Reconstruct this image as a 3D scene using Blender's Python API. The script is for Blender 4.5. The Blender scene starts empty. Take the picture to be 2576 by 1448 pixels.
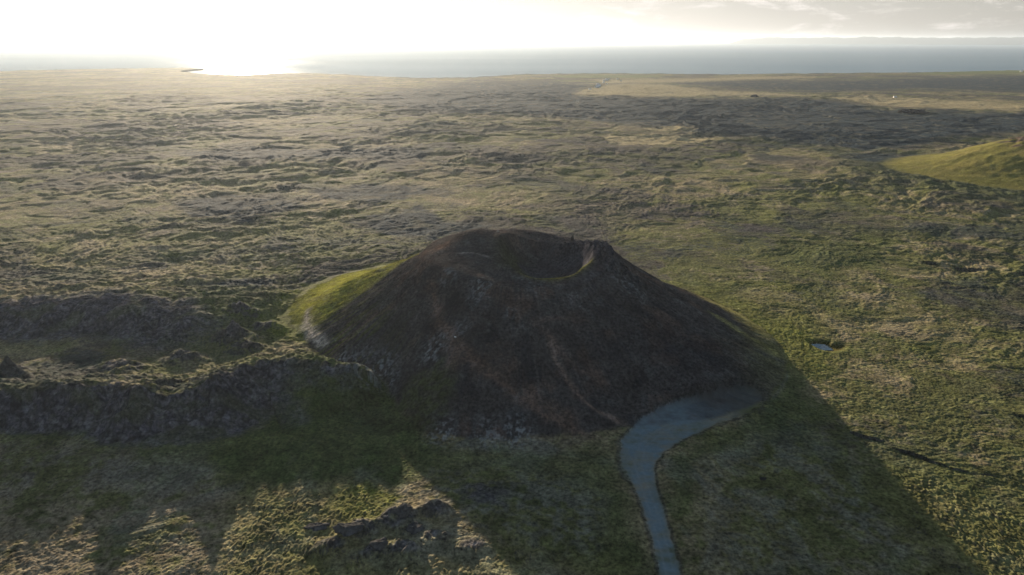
import bpy, bmesh, math, random
import numpy as np
from mathutils import Vector

sc = bpy.context.scene
col = sc.collection
rad = math.radians
rng = np.random.RandomState(7)

# ------------------------------------------------------------------ camera numbers
CAM_H = 120.0
PITCH = rad(19.95)
FPX = 1717.5            # focal length in units of a 2576-wide frame
SP, CP = math.sin(PITCH), math.cos(PITCH)
SUN_EL, SUN_AZ = rad(8.6), rad(-20.6)      # azimuth from +Y, negative = to the left
SEA_Z = -7.0


def ray(px, py):
    u = (px - 1288.0) / FPX
    v = (724.0 - py) / FPX
    return u, CP + v * SP, -SP + v * CP


def G(px, py, h=0.0):
    """point of the place at height h that stands where (px,py) of the 2576x1448 survey sheet points"""
    x, y, z = ray(px, py)
    t = (CAM_H - h) / -z
    return (x * t, y * t)


def chart(x, y, z=0.0):
    """ground position -> survey sheet coordinates"""
    d = y * CP + (CAM_H - z) * SP
    u = x / d
    v = (y * SP - (CAM_H - z) * CP) / d
    return 1288.0 + u * FPX, 724.0 - v * FPX


# ------------------------------------------------------------------ noise
_P = rng.permutation(256).astype(np.int32)
_P = np.concatenate([_P, _P])
_A = rng.rand(256) * 2 * math.pi
_GX, _GY = np.cos(_A).astype(np.float32), np.sin(_A).astype(np.float32)


def gn(x, y, seed=0):
    a = 0.7 + seed * 1.3
    ca, sa = math.cos(a), math.sin(a)
    x, y = (x * ca - y * sa + seed * 37.31), (x * sa + y * ca + seed * 91.7)
    fx, fy = np.floor(x), np.floor(y)
    ix, iy = fx.astype(np.int32) & 255, fy.astype(np.int32) & 255
    dx, dy = (x - fx).astype(np.float32), (y - fy).astype(np.float32)
    ix1, iy1 = (ix + 1) & 255, (iy + 1) & 255
    u = dx * dx * dx * (dx * (dx * 6 - 15) + 10)
    v = dy * dy * dy * (dy * (dy * 6 - 15) + 10)
    p0, p1 = _P[ix], _P[ix1]

    def g(p, ox, oy):
        return _GX[p] * ox + _GY[p] * oy
    a00 = g(_P[p0 + iy], dx, dy)
    a10 = g(_P[p1 + iy], dx - 1, dy)
    a01 = g(_P[p0 + iy1], dx, dy - 1)
    a11 = g(_P[p1 + iy1], dx - 1, dy - 1)
    return ((a00 + u * (a10 - a00)) * (1 - v) + (a01 + u * (a11 - a01)) * v) * 1.5


def fbm(x, y, wl, n=4, seed=0, cell=None, gain=0.5, mode=0):
    s = np.zeros_like(x, dtype=np.float32)
    amp, tot = 1.0, 0.0
    for i in range(n):
        q = gn(x / wl, y / wl, seed + i * 3)
        if mode == 1:
            q = 1 - 2.2 * np.abs(q)           # ridged
        elif mode == 2:
            q = 2.2 * np.abs(q) - 0.6         # cushions
        if cell is not None:
            q = q * np.clip(wl / (cell * 2.0) - 1.0, 0, 1)
        s += amp * q
        tot += amp
        amp *= gain
        wl *= 0.5
    return s / tot


def ss(a, b, x):
    t = np.clip((x - a) / (b - a), 0, 1)
    return t * t * (3 - 2 * t)


def poly_mask(X, Y, pts, soft):
    """soft mask of a polygon (1 inside); soft in the units of the coordinates"""
    m = np.zeros(X.shape, np.float32)
    xs, ys = [p[0] for p in pts], [p[1] for p in pts]
    sel = (X > min(xs) - soft) & (X < max(xs) + soft) & (Y > min(ys) - soft) & (Y < max(ys) + soft)
    if not sel.any():
        return m
    x, y = X[sel], Y[sel]
    d2 = np.full(x.shape, 1e18)
    inside = np.zeros(x.shape, bool)
    n = len(pts)
    for i in range(n):
        ax, ay = pts[i]
        bx, by = pts[(i + 1) % n]
        ex, ey = bx - ax, by - ay
        t = np.clip(((x - ax) * ex + (y - ay) * ey) / (ex * ex + ey * ey + 1e-12), 0, 1)
        d2 = np.minimum(d2, (x - ax - t * ex) ** 2 + (y - ay - t * ey) ** 2)
        c = ((ay > y) != (by > y))
        with np.errstate(divide='ignore', invalid='ignore'):
            xi = (bx - ax) * (y - ay) / ((by - ay) if by != ay else 1e-9) + ax
        inside ^= c & (x < xi)
    d = np.sqrt(d2) * np.where(inside, 1, -1)
    m[sel] = ss(-soft, soft, d)
    return m


def line_field(X, Y, pts, reach):
    """signed distance (+ on the right hand of travel) and parameter along a polyline; None outside reach"""
    xs, ys = [p[0] for p in pts], [p[1] for p in pts]
    sel = (X > min(xs) - reach) & (X < max(xs) + reach) & (Y > min(ys) - reach) & (Y < max(ys) + reach)
    x, y = X[sel], Y[sel]
    best = np.full(x.shape, 1e18)
    sgn = np.ones(x.shape)
    par = np.zeros(x.shape)
    for i in range(len(pts) - 1):
        ax, ay = pts[i]
        bx, by = pts[i + 1]
        ex, ey = bx - ax, by - ay
        L2 = ex * ex + ey * ey
        t = np.clip(((x - ax) * ex + (y - ay) * ey) / L2, 0, 1)
        d2 = (x - ax - t * ex) ** 2 + (y - ay - t * ey) ** 2
        m = d2 < best
        best = np.where(m, d2, best)
        cr = ex * (y - ay) - ey * (x - ax)
        sgn = np.where(m, np.where(cr < 0, 1, -1), sgn)
        par = np.where(m, i + t, par)
    return sel, np.sqrt(best) * sgn, par


# ------------------------------------------------------------------ layout of the place
CX, CY = 2.0, 283.0                     # centre of the crater hill
_bt = [-180, -168, -150, -132, -120, -107, -86, -67, -52, -38, -21, -8, 5, 30, 60, 90, 120, 150, 165, 180]
_br = [93, 92, 86, 79, 88, 99.5, 96, 97, 105, 113, 114.5, 111, 106, 92, 86, 84, 84, 86, 90, 93]
_at = [100, 118, 135, 150, 165, 178, 190, 202, 215]
_ar = [70, 98, 112, 120, 120, 112, 95, 80, 40]

RIDGE = [(-260, 1000, 7), (-120, 985, 9), (0, 985, 9.5), (70, 976, 10), (150, 970, 11), (225, 972, 10.5), (290, 978, 9),
         (345, 970, 13), (385, 992, 9.5), (420, 1003, 7.5), (470, 990, 8.5), (520, 965, 10.5), (548, 948, 12.5), (590, 938, 10.3),
         (650, 915, 10), (710, 908, 10.5), (765, 912, 10.5), (830, 925, 9.5), (880, 930, 9)]
RIDGE_XY = [G(a, b, h) for a, b, h in RIDGE]
RIDGE_H = [r[2] for r in RIDGE]
RIDGE_W = [10, 10, 12, 12, 13, 13, 14, 15, 15, 16, 17, 17, 18, 19, 24, 28, 27, 22, 16]
SCARP = [(-300, 775, 7), (-100, 768, 7.5), (0, 770, 7.5), (90, 762, 8), (200, 757, 8.5), (300, 762, 8), (380, 768, 8),
         (440, 775, 7), (500, 812, 5), (560, 850, 3)]
SCARP_XY = [G(a, b, h) for a, b, h in SCARP]
SCARP_H = [r[2] for r in SCARP]
GULLY = [G(*p) for p in [(2130, 1085), (2200, 1112), (2270, 1140), (2370, 1165), (2440, 1195), (2500, 1205), (2580, 1245), (2700, 1290)]]
GULLY2 = [G(*p) for p in [(2455, 1043), (2510, 1050), (2600, 1056), (2700, 1060)]]
CREASE = [G(*p) for p in [(2280, 655), (2400, 672), (2480, 680), (2580, 690), (2700, 700)]]
ROAD_C = [G(*p) for p in [(1740, 1620), (1712, 1520), (1687, 1448), (1668, 1370), (1645, 1290), (1620, 1220), (1604, 1165), (1618, 1120),
                          (1660, 1085), (1730, 1055), (1800, 1030)]]
LOT = [G(*p) for p in [(1557, 1120), (1585, 1100), (1615, 1070), (1645, 1042), (1700, 1030), (1760, 1012), (1840, 985), (1900, 985),
                       (1925, 1010), (1890, 1040), (1830, 1062), (1770, 1082), (1710, 1098), (1668, 1120), (1650, 1150), (1638, 1185),
                       (1640, 1230), (1600, 1235), (1572, 1185), (1556, 1150)]]
POND = [G(*p) for p in [(2040, 862), (2055, 861), (2073, 862), (2082, 867), (2090, 872), (2094, 876), (2080, 877), (2066, 876), (2052, 869)]]
POND_DRY = [G(*p) for p in [(2036, 859), (2060, 857), (2085, 860), (2092, 866), (2120, 866), (2127, 870), (2118, 880), (2090, 884), (2070, 880), (2048, 870)]]
CRAGS = [(-31, 149, 2.7, 6), (-21, 152.5, 3.4, 4.5), (-40, 145, 2.0, 5), (-27, 138, 2.4, 4.5), (-19.5, 142, 2.4, 4), (-46, 139, 1.8, 5), (-10, 139, 1.6, 4), (-35, 137, 1.6, 4),
         (6, 137, -2.2, 8), (-8, 160, 1.0, 9), (-150, 235, 3.5, 10), (-118, 262, 6, 9), (-131, 246, 4, 8), (-108, 252, 4, 8),
         (-187, 226, 7, 9), (-108, 275, 4, 7), (-122, 288, 3.5, 7)]

COAST = [(-60, 181), (0, 178), (100, 174), (200, 172), (330, 171), (440, 169.2), (500, 171), (512, 172.5), (520, 184), (560, 185.5), (620, 186),
         (680, 183.5), (800, 183), (870, 186), (940, 190), (1060, 194.5), (1200, 193), (1250, 189), (1290, 186), (1400, 184), (1500, 183), (1700, 184),
         (1850, 186), (1950, 184), (2050, 183), (2200, 182), (2300, 181), (2450, 178), (2576, 175), (2700, 172)]
_cp = [G(a, b) for a, b in COAST]
_caz = np.array([math.atan2(x, y) for x, y in _cp])
_cr = np.array([math.hypot(x, y) for x, y in _cp])
_o = np.argsort(_caz)
_caz, _cr = _caz[_o], _cr[_o]
BAY = [G(a, b) for a, b in [(452, 178.2), (480, 175.5), (530, 172), (560, 175), (700, 183), (620, 186.6), (520, 185.2), (470, 181)]]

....

#### WRITTEN PROBLEM
Set down again, exactly, the lines of the material above from its first line to the one with "SEA_Z = -7.0", inclusive. Leave the pictures out.

#### FINAL ANSWER
Reconstruct this image as a 3D scene using Blender's Python API. The script is for Blender 4.5. The Blender scene starts empty. Take the picture to be 2576 by 1448 pixels.
import bpy, bmesh, math, random
import numpy as np
from mathutils import Vector

sc = bpy.context.scene
col = sc.collection
rad = math.radians
rng = np.random.RandomState(7)

# ------------------------------------------------------------------ camera numbers
CAM_H = 120.0
PITCH = rad(19.95)
FPX = 1717.5            # focal length in units of a 2576-wide frame
SP, CP = math.sin(PITCH), math.cos(PITCH)
SUN_EL, SUN_AZ = rad(8.6), rad(-20.6)      # azimuth from +Y, negative = to the left
SEA_Z = -7.0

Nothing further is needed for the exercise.